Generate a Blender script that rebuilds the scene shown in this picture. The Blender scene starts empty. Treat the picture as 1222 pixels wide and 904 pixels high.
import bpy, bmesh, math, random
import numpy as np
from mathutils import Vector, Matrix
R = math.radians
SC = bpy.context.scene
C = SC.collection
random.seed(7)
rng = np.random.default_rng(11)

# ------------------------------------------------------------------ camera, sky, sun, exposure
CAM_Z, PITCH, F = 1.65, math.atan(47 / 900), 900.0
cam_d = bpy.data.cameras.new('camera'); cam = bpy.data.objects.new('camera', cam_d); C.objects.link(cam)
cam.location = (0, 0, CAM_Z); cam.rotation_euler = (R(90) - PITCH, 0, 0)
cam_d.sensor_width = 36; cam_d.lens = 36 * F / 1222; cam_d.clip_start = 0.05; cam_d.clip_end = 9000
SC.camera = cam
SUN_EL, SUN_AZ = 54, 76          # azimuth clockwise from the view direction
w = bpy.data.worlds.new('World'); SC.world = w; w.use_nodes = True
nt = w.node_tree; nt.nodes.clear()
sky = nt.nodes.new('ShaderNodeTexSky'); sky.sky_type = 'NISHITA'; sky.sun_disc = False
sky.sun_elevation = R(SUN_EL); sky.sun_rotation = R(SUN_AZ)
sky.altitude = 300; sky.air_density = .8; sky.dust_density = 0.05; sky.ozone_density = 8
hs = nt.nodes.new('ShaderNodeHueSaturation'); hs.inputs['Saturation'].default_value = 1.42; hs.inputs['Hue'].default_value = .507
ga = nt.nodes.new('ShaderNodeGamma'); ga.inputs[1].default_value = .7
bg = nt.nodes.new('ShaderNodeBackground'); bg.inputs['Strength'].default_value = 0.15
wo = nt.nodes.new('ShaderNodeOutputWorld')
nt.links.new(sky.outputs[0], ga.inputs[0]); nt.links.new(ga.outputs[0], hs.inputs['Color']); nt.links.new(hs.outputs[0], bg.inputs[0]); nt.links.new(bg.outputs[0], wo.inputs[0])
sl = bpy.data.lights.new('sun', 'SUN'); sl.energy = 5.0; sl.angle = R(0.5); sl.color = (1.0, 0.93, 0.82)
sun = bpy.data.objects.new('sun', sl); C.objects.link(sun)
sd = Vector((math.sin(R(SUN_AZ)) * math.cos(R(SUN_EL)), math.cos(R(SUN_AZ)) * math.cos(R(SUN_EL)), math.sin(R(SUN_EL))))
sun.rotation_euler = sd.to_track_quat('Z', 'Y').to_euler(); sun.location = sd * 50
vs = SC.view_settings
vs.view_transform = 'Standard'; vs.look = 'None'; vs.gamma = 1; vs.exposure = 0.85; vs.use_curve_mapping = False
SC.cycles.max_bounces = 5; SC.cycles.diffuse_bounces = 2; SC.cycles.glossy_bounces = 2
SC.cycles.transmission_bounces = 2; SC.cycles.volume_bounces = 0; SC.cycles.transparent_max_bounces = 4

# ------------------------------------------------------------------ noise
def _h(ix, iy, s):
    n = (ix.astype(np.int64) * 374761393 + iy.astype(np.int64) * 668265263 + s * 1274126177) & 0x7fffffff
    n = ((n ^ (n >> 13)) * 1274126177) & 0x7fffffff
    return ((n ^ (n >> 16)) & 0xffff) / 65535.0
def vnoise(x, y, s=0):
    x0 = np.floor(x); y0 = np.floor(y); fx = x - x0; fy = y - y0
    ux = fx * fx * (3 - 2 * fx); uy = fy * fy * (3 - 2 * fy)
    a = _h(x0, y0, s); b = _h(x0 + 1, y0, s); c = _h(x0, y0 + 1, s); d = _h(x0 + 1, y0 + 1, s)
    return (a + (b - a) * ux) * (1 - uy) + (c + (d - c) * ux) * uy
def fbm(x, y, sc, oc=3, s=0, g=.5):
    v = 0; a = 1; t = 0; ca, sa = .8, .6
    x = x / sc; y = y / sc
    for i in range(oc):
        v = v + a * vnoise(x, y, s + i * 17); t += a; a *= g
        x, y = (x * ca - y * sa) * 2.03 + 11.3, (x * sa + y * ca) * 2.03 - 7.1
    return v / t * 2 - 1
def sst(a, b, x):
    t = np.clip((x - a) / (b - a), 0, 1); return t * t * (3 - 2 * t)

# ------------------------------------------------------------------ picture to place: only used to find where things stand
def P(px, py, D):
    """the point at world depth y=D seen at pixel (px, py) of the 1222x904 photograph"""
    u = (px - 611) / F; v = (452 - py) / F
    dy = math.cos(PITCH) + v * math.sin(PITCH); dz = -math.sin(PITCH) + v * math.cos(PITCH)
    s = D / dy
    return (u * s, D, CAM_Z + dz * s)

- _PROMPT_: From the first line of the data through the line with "rng = np.random.default_rng(11)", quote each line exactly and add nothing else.

- _RESPONSE FOR THIS EXERCISE_:
Generate a Blender script that rebuilds the scene shown in this picture. The Blender scene starts empty. Treat the picture as 1222 pixels wide and 904 pixels high.
import bpy, bmesh, math, random
import numpy as np
from mathutils import Vector, Matrix
R = math.radians
SC = bpy.context.scene
C = SC.collection
random.seed(7)
rng = np.random.default_rng(11)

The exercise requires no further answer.